Antique Brass

Antique Brass
If the shiny new look of your brass items do not appeal you, then you can go for an antique effect. This article explains what antique brass is and how you can get that vintage look at home.
Brass is an alloy of 67% copper and 33% zinc. It has wide uses in home decoration in the form of electric fixtures, lamp shades, faucets, and other accent pieces. While the gold-like shine of new brass looks royal, some people prefer the vintage look. Antique brass is a result of a chemical process called oxidation which takes place over a span of years. However, you don't need to wait for years to get the vintage effect on your brass. You can artificially antique brass yourself.
How to Antique Brass
An antique finish can be obtained with the help of certain chemicals; ferric nitrate is often used. You can give an antique polish to old as well as brand new, high-shine brass. Clean the brass item thoroughly prior to polishing. You can use cleaning products such as a dish soap or liquid detergent for this. Thoroughly cleanse the surface and remove any visible dirt or grime. Dirt can prevent the chemicals from uniformly covering the surface. After cleaning, wipe dry with a soft washcloth.

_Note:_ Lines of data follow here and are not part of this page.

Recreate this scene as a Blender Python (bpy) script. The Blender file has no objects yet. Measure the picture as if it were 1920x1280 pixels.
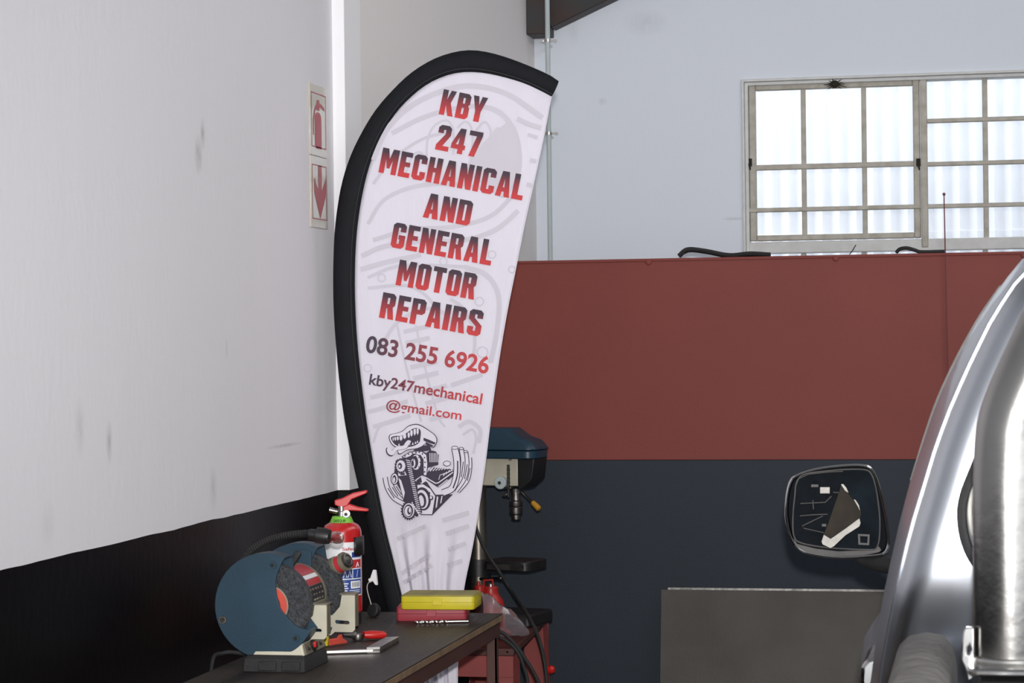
import bpy, bmesh, math, random
from math import sin, cos, pi, radians, sqrt, atan2
from mathutils import Vector, Matrix
from mathutils.geometry import tessellate_polygon
random.seed(7)
C = bpy.context.scene.collection
scene = bpy.context.scene

# ------------------------------------------------------------------ camera, sky, lights, exposure
F = 4300.0; ROLL = 0.0122; YAW = radians(11.7); EYE = 1.55
fwd = Vector((-sin(YAW), cos(YAW), 0)); rgt = Vector((cos(YAW), sin(YAW), 0)); up = Vector((0, 0, 1))
cx_ = rgt*cos(ROLL) - up*sin(ROLL); cy_ = rgt*sin(ROLL) + up*cos(ROLL); cz_ = -fwd
cam_d = bpy.data.cameras.new('camera'); cam = bpy.data.objects.new('camera', cam_d); C.objects.link(cam)
M3 = Matrix((cx_, cy_, cz_)).transposed()
cam.matrix_world = Matrix.Translation((0, 0, EYE)) @ M3.to_4x4()
cam_d.sensor_width = 36; cam_d.lens = 36*F/1920; cam_d.clip_start = .05
cam_d.dof.use_dof = True; cam_d.dof.focus_distance = 6.2; cam_d.dof.aperture_fstop = 20
scene.camera = cam

world = bpy.data.worlds.new('world'); scene.world = world; world.use_nodes = True
bg = world.node_tree.nodes['Background']
bg.inputs[0].default_value = (0.93, 0.96, 1.0, 1); bg.inputs[1].default_value = 2.6

def area(name, loc, rot, sx, sy, power, col=(1, 1, 1), portal=False):
    d = bpy.data.lights.new(name, 'AREA'); d.shape = 'RECTANGLE'; d.size = sx; d.size_y = sy
    d.energy = power; d.color = col
    if portal: d.cycles.is_portal = True
    o = bpy.data.objects.new(name, d); C.objects.link(o); o.location = loc; o.rotation_euler = rot
    return o
# unseen area lamps added under the roof: soft overhead fill for the bay
area('overhead_fill', (1.5, 5.6, 3.9), (0, radians(20), 0), 1.6, 4.5, 50, (1.0, .97, .95))
area('overhead_fill', (1.5, 0.6, 3.9), (0, radians(20), 0), 1.6, 4.5, 20, (.98, .98, 1.0))
# the flash on top of the camera
fl = bpy.data.lights.new('camera_flash', 'SPOT'); fl.energy = 800; fl.shadow_soft_size = .022
fl.spot_size = radians(46); fl.spot_blend = 1.0; fl.color = (1.0, .97, .95)
flo = bpy.data.objects.new('camera_flash', fl); C.objects.link(flo)
flo.location = (.015, -.02, EYE + .105)
flo.matrix_world = Matrix.Translation((.015, -.02, EYE + .105)) @ M3.to_4x4()

scene.view_settings.view_transform = 'Standard'; scene.view_settings.look = 'None'
scene.view_settings.gamma = 1.0; scene.view_settings.use_curve_mapping = False
scene.view_settings.exposure = 0.0

# ------------------------------------------------------------------ helpers
def ray(px, py):
    dx = px-960; dy = 640-py
    x = dx*cos(ROLL)+dy*sin(ROLL); z = -dx*sin(ROLL)+dy*cos(ROLL)
    return rgt*(x/F) + fwd + up*(z/F)
O3 = Vector((0, 0, EYE))
def onX(px, py, X): d = ray(px, py); return O3 + d*(X/d.x)
def onY(px, py, Y): d = ray(px, py); return O3 + d*(Y/d.y)
def onZ(px, py, Z): d = ray(px, py); return O3 + d*((Z-EYE)/d.z)

WM = {}
def thing(name, label, cat, loc=(0, 0, 0), rz=0, group=None):
    o = bpy.data.objects.new(name, None); C.objects.link(o)
    o.location = loc; o.rotation_euler = (0, 0, rz); o.empty_display_size = .1
    WM[o] = Matrix.Translation(loc) @ Matrix.Rotation(rz, 4, 'Z')
    return tag(o, label, cat, group)
def tag(o, label, cat, group=None):
    o['label'] = label; o['category'] = cat
    if group: o['group'] = group
    return o
def struct(o): o['kind'] = 'structure'; return o

def catmull(pts, n=8, closed=False):
    pts = [Vector(p) for p in pts]; out = []; m = len(pts)
    rng = range(m) if closed else range(m-1)
    for i in rng:
        p1 = pts[i]; p2 = pts[(i+1) % m]
        p0 = pts[i-1] if (i > 0 or closed) else p1*2-p2
        p3 = pts[(i+2) % m] if (i+2 < m or closed) else p2*2-p1
        for k in range(n):
            t = k/n
            out.append(.5*((2*p1)+(p2-p0)*t+(2*p0-5*p1+4*p2-p3)*t*t+(3*p1-p0-3*p2+p3)*t**3))
    if not closed: out.append(pts[-1])
    return out
def resample(pts, n):
    pts = [Vector(p) for p in pts]; L = [0]
    for a, b in zip(pts, pts[1:]): L.append(L[-1]+(b-a).length)
    out = []; j = 0
    for k in range(n):
        t = L[-1]*k/(n-1)
        while j < len(pts)-2 and L[j+1] < t: j += 1
        u = (t-L[j])/max(L[j+1]-L[j], 1e-9)
        out.append(pts[j].lerp(pts[j+1], min(max(u, 0), 1)))
    return out
def rrect(x0, y0, x1, y1, r, n=5):
    out = []
    for cx, cy, a in ((x1-r, y1-r, 0), (x0+r, y1-r, 90), (x0+r, y0+r, 180), (x1-r, y0+r, 270)):
        for k in range(n+1):
            t = radians(a+90*k/n); out.append((cx+r*cos(t), cy+r*sin(t)))
    return out

class MB:
    def __init__(s, T=None): s.v = []; s.f = []; s.T = T
    def add(s, vs, fs):
        b = len(s.v)
        for p in vs:
            p = Vector(p); s.v.append(s.T @ p if s.T else p)
        s.f += [tuple(i+b for i in f) for f in fs]; return s
    def box(s, a, b):
        (x0, y0, z0), (x1, y1, z1) = a, b
        return s.add([(x0,y0,z0),(x1,y0,z0),(x1,y1,z0),(x0,y1,z0),(x0,y0,z1),(x1,y0,z1),(x1,y1,z1),(x0,y1,z1)],
            [(0,3,2,1),(4,5,6,7),(0,1,5,4),(1,2,6,5),(2,3,7,6),(3,0,4,7)])
    def bar(s, p0, p1, w, h, upv=(0, 0, 1)):
        p0 = Vector(p0); p1 = Vector(p1); d = (p1-p0).normalized(); u = Vector(upv)
        x = d.cross(u)
        if x.length < 1e-4: x = d.cross(Vector((1, 0, 0)))
        x.normalize(); u = x.cross(d).normalized(); x *= w/2; u *= h/2
        return s.add([p0-x-u,p0+x-u,p0+x+u,p0-x+u,p1-x-u,p1+x-u,p1+x+u,p1-x+u],
            [(0,3,2,1),(4,5,6,7),(0,1,5,4),(1,2,6,5),(2,3,7,6),(3,0,4,7)])
    def loft(s, rings, cap=True, closed=True):
        n = len(rings[0]); vs = [p for r in rings for p in r]; fs = []
        for i in range(len(rings)-1):
            for j in range(n if closed else n-1):
                k = (j+1) % n
                fs.append((i*n+j, i*n+k, (i+1)*n+k, (i+1)*n+j))
        if cap and closed:
            fs.append(tuple(range(n))[::-1]); fs.append(tuple((len(rings)-1)*n+j for j in range(n)))
        return s.add(vs, fs)
    def ring(s, c, ax, r, n):
        ax = Vector(ax).normalized(); h = Vector((0, 0, 1)) if abs(ax.z) < .9 else Vector((1, 0, 0))
        u = ax.cross(h).normalized(); w = ax.cross(u)
        return [Vector(c)+u*(r*cos(2*pi*k/n))+w*(r*sin(2*pi*k/n)) for k in range(n)]
    def cyl(s, p0, p1, r0, r1=None, n=24):
        p0 = Vector(p0); p1 = Vector(p1); r1 = r0 if r1 is None else r1
        return s.loft([s.ring(p0, p1-p0, r0, n), s.ring(p1, p1-p0, r1, n)])
    def lathe(s, o, ax, prof, n=28):
        o = Vector(o); ax = Vector(ax).normalized()
        return s.loft([s.ring(o+ax*z, ax, max(r, 1e-4), n) for r, z in prof])
    def tube(s, path, r, n=8, closed=False):
        path = [Vector(p) for p in path]; m = len(path); rings = []; u = None
        for i, p in enumerate(path):
            a = path[(i-1) % m] if (i or closed) else p; b = path[(i+1) % m] if (i < m-1 or closed) else p
            d = (b-a).normalized()
            if u is None:
                h = Vector((0, 0, 1)) if abs(d.z) < .9 else Vector((1, 0, 0)); u = d.cross(h).normalized()
            u = (u-d*u.dot(d)).normalized(); w = d.cross(u)
            rr = r[i] if isinstance(r, (list, tuple)) else r
            rings.append([p+u*(rr*cos(2*pi*k/n))+w*(rr*sin(2*pi*k/n)) for k in range(n)])
        if closed: rings.append(rings[0]); return s.loft(rings, cap=False)
        return s.loft(rings)
    def prism(s, loop, vec):
        loop = [Vector(p) for p in loop]; vec = Vector(vec)
        return s.loft([loop, [p+vec for p in loop]])
    def flat(s, loops):
        loops = [[Vector(p) for p in l] for l in loops]
        vs = [p for l in loops for p in l]
        if len(loops) == 1: return s.add(vs, [tuple(range(len(vs)))])
        return s.add(vs, [tuple(t) for t in tessellate_polygon(loops)])
    def slab(s, loops, vec):                       # tessellated outline with holes, given thickness
        loops = [[Vector(p) for p in l] for l in loops]; vec = Vector(vec)
        vs = [p for l in loops for p in l]; n = len(vs)
        t = [tuple(range(n))] if len(loops) == 1 else [tuple(q) for q in tessellate_polygon(loops)]
        fs = t + [tuple(i+n for i in reversed(q)) for q in t]; b = 0
        for l in loops:
            m = len(l)
            for j in range(m): k = (j+1) % m; fs.append((b+j, b+k, b+k+n, b+j+n))
            b += m
        return s.add(vs+[p+vec for p in vs], fs)
    def sphere(s, c, r, n=16, m=10, sc=(1, 1, 1)):
        rings = []
        for i in range(m+1):
            t = pi*i/m; rr = max(sin(t), .01)
            rings.append([(c[0]+sc[0]*r*rr*cos(2*pi*k/n), c[1]+sc[1]*r*rr*sin(2*pi*k/n), c[2]-sc[2]*r*cos(t)) for k in range(n)])
        return s.loft(rings)
    def grid(s, rows):
        return s.loft(rows, cap=False, closed=False)
    def build(s, name, mat, parent=None, smooth=35, bevel=0, segs=2, recalc=True):
        me = bpy.data.meshes.new(name); vs = s.v
        if parent is not None: inv = WM[parent].inverted(); vs = [inv @ p for p in vs]
        me.from_pydata([tuple(p) for p in vs], [], s.f)
        if recalc:
            bm = bmesh.new(); bm.from_mesh(me); bmesh.ops.recalc_face_normals(bm, faces=bm.faces); bm.to_mesh(me); bm.free()
        me.materials.append(mat)
        o = bpy.data.objects.new(name, me); C.objects.link(o)
        if smooth:
            for p in me.polygons: p.use_smooth = True
            me.set_sharp_from_angle(angle=radians(smooth))
        if bevel:
            b = o.modifiers.new('bevel', 'BEVEL'); b.width = bevel; b.segments = segs; b.limit_method = 'ANGLE'; b.angle_limit = radians(40)
        if parent is not None: o.parent = parent; WM[o] = WM[parent].copy()
        else: WM[o] = Matrix.Identity(4)
        return o

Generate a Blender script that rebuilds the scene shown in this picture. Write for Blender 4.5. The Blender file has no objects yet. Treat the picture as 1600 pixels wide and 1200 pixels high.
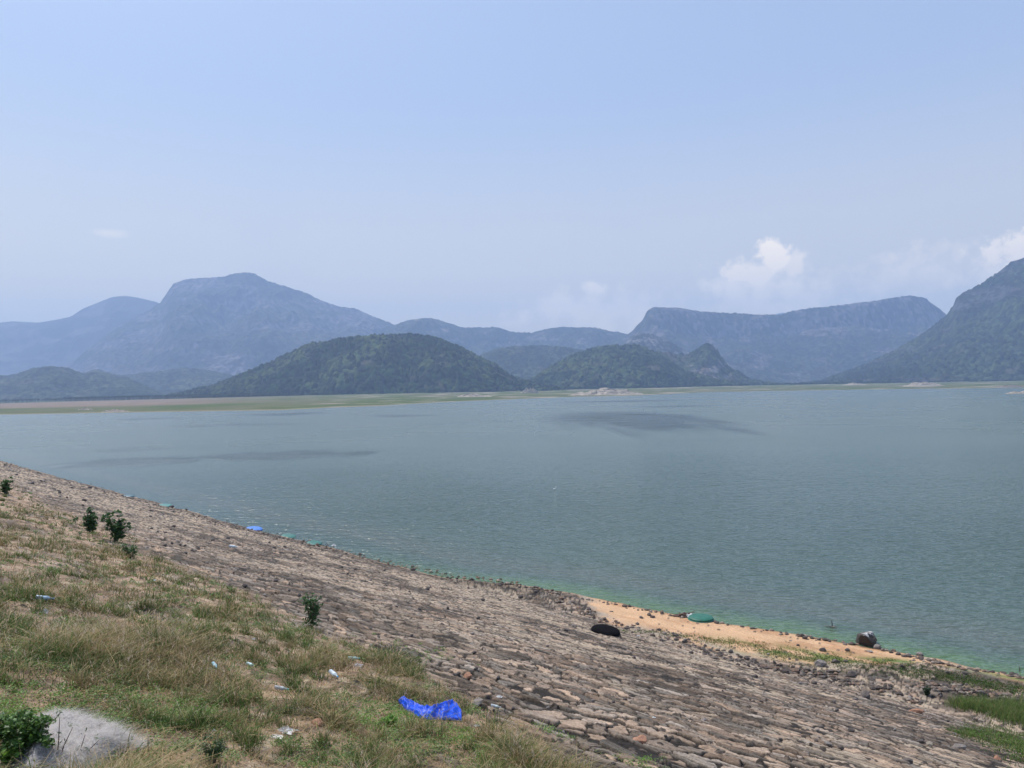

There are many ways in which you can antique polish your brass item. The first method involves adding half a teaspoon of ferric nitrate to a pint of distilled water. Gently warm the surface that is to be polished. You can place it in an oven at low heat. Next, spray or use a paint brush to apply the solution on the surface. Allow it to dry for some time. Check the tint of the antique polish and decide if you wish to give another coat.
The second method is a little complicated, but it also produces the richest and most rustic result. Add a spoonful of ferric chloride to the ferric nitrate solution from the first method. The solution formed is called Florentine solution. Apply this solution in the same way as mentioned above. Once you get a brown tint, wash the solution off with cold water. Dry the item with damp newspapers. Now use some #00 steel wool to brush the surface. Leave it untouched for 12 hours. After that, check the tint and repeat the procedure if required. You can repeat it as many times as you wish, until you get the desired finish.
Another method of oxidation is by using vinegar. You can substitute vinegar for ferric nitrate solution and repeat the procedure as given in the first method. An alternative to this method is suspending the brass item in a container of vinegar. Take a large container of vinegar and suspend the item with cheesecloth or a rubber band. The fumes emanating from vinegar oxidize the surface, giving it the required antique look. However, the oxidation done by this method is not very effective. Hence, you would be better off relying on the first two methods.
Antiquing can also be done on non-brass objects. You can find specialized antique polish paints in the market, which can be used on any material. However, avoid using spray paints in the areas that are exposed to a lot of manual handling or rough weather.
After getting the desired look, you must seal it with bee wax or paste wax to preserve the polish. Cleaning antique brass items on a regular basis is also important. You can use special brass cleaning solutions for this. Avoid the use of harsh chemicals or solvents for cleaning.